I’ve managed to find time to do a little traveling around the area as well. Last weekend, I went with some people from work to Arcachon, a beach resort about forty miles from Bordeaux or so. It’s not directly on the ocean, so the water is warm enough to swim in, and the beaches are pretty fantastic. The picture is of me and Peng, a friend from work who’s originally from China. We’re sitting on the Dune du Pilat, a gigantic natural sand dune a few miles from Arcachon. As you can see, the view of the basin that it overlooks is pretty spectacular.

A few random observations:

  • Around the university, I have not seen men exchanging cheek kisses as a greeting, and I myself have so far only exchanged the cheek kisses with girls. However, around the city, I have seen male-male cheek kisses (including between two tough-looking kids in baggy clothes, which was somewhat striking).
  • While I guess Mexicans take a siesta, the French prefer to deal with the post-lunch food coma a different way. Our lunch group typically goes to a café near the university to have coffee before heading back to work, and I gather that this is very common in France.
  • Europe is very linguistically diverse. Our small conference included only the researchers from the IMB (including me) and the visiting Chinese researchers. French and Chinese were spoken within each group, and English was a sort of least common denominator for communication. However, my advisor is originally Spanish, so he and another girl spoke in Spanish, and another group of researchers spoke in Italian. So in the end, French and English only got me so far at the dinner table…
  • Europeans like American media a lot. Cinemas play all of the big American movies, video game stores sell predominately American video games, and apparently American music has become so popular that radio stations are forced to play a certain amount of French music. Michael Jackson’s death was a huge front page headline in “Le Monde,” and everyone at work was talking about it the next day.

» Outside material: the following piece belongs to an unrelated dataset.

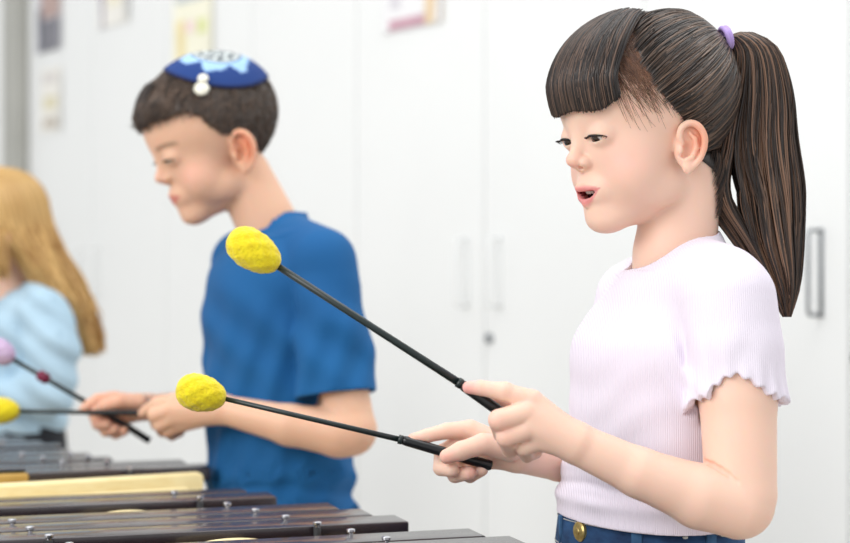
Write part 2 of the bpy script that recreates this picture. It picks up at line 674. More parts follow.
def sculpt_head(Fd, fr, mouth_open=True, slim=0.0, eyes=True, lid=3.6, ears=True):
    E = lambda c, r, k=10, mode='add', rot=None: Fd.ell(c, r, k=k, mode=mode, fr=fr, rot=rot)
    E2 = lambda c, r, k=10, mode='add': (E(c, r, k, mode), E((c[0], -c[1], c[2]), r, k, mode))
    E(CR_C, CR_R, 0)
    E((42, 0, -18), (50, 57 - slim, 50), 14)               # mid face
    E((44, 0, -54), (43, 46 - slim, 42), 16)               # lower face
    E2((56, 32 - slim * .6, -42), (26, 25, 28), 16)       # full cheeks
    E2((30, 38, -60), (30, 14, 20), 16)                    # jaw
    E((73, 0, -83), (21, 23, 16), 16)                      # chin
    E((82, 0, -54), (16, 24, 19), 12)
    E((80, 0, -74), (13, 18, 12), 10)                      # muzzle
    E((88, 0, 4), (8, 11, 18), 12)                         # nose root
    if eyes:
        for sg in (1, -1):
            E((EX - .2, EY * sg, -1), (15.2, 16.0, 14.2), 6)
            E((97, (EY + 1.5) * sg, -4), (13, 13.0, lid), 1.2, 'sub')
    # nose
    Fd.cap((91, 0, -2), (98.5, 0, -20), 5.6, 7.0, 9, fr=fr)
    E((99.3, 0, -21.5), (9.0, 8.6, 7.4), 6)
    E2((93, 9.2, -25.0), (7.6, 5.6, 5.6), 4)
    E((90, 0, -29), (10, 9, 6), 5)
    E2((97.0, 4.6, -29.5), (3.2, 2.3, 2.4), 1.5, 'sub')
    # lips
    if mouth_open:
        for sg in (1, -1):
            Fd.poly([(84.0, 20.5 * sg, -50.5), (93.2, 11 * sg, -51.0), (98.9, 3.4 * sg, -49.4), (98.7, 0, -50.0)],
                    [1.3, 2.2, 2.7, 2.5], 5, fr=fr)
            Fd.poly([(84.0, 20 * sg, -51.5), (90.8, 12 * sg, -60.5), (94.2, 0, -65.2)], [1.3, 3.1, 4.2], 4, fr=fr)
        E((92, 0, -57.2), (19, 12.5, 3.9), 1.5, 'sub', rot=[(1, 0, .05), (0, 1, 0), (-.05, 0, 1)])
        for sg in (1, -1):
            Fd.poly([(97, 9 * sg, -56.2), (90, 15 * sg, -54.0), (84.5, 19.5 * sg, -51.4)], [3.2, 2.2, .9], 1.5, 'sub', fr=fr)
        E((80, 0, -58.5), (13, 14, 8), 2, 'sub')
    else:
        for sg in (1, -1):
            Fd.poly([(83, 18.5 * sg, -52.5), (91, 10.0 * sg, -50.2), (95.2, 3.2 * sg, -48.8), (95.0, 0, -49.2)],
                    [1.4, 2.8, 3.3, 3.1], 4, fr=fr)
            Fd.poly([(83, 18 * sg, -55), (90.5, 9.5 * sg, -56.8), (93.0, 0, -57.6)], [1.4, 3.2, 4.0], 3, fr=fr)
        Fd.poly([(84, 21, -54), (98, 9, -53.6), (102, 0, -53.4), (98, -9, -53.6), (84, -21, -54)], [.8] * 5, 1.2, 'sub', fr=fr)
    if ears:
        sculpt_ear(Fd, fr, 1)
        sculpt_ear(Fd, fr, -1)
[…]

Like Emily in Toulouse, I have found myself essentially immersed in French, as I am the only MISTI-France person in Bordeaux, and I only briefly met one other native English speaker as he was leaving for summer vacation. I interact with my advisor in English, as he spent some time in the United States and his English is quite good, but I speak French to all of my friends at work and everyone else I talk with in day-to-day-life. I’ve found that talking with people for a long time in another language can be mentally exhausting, and it’s a bit harder to just “chill out” with friends when you’re struggling with a bit of a language barrier. But above all, it feels great to finally be putting six-and-a-half years of French education to good use!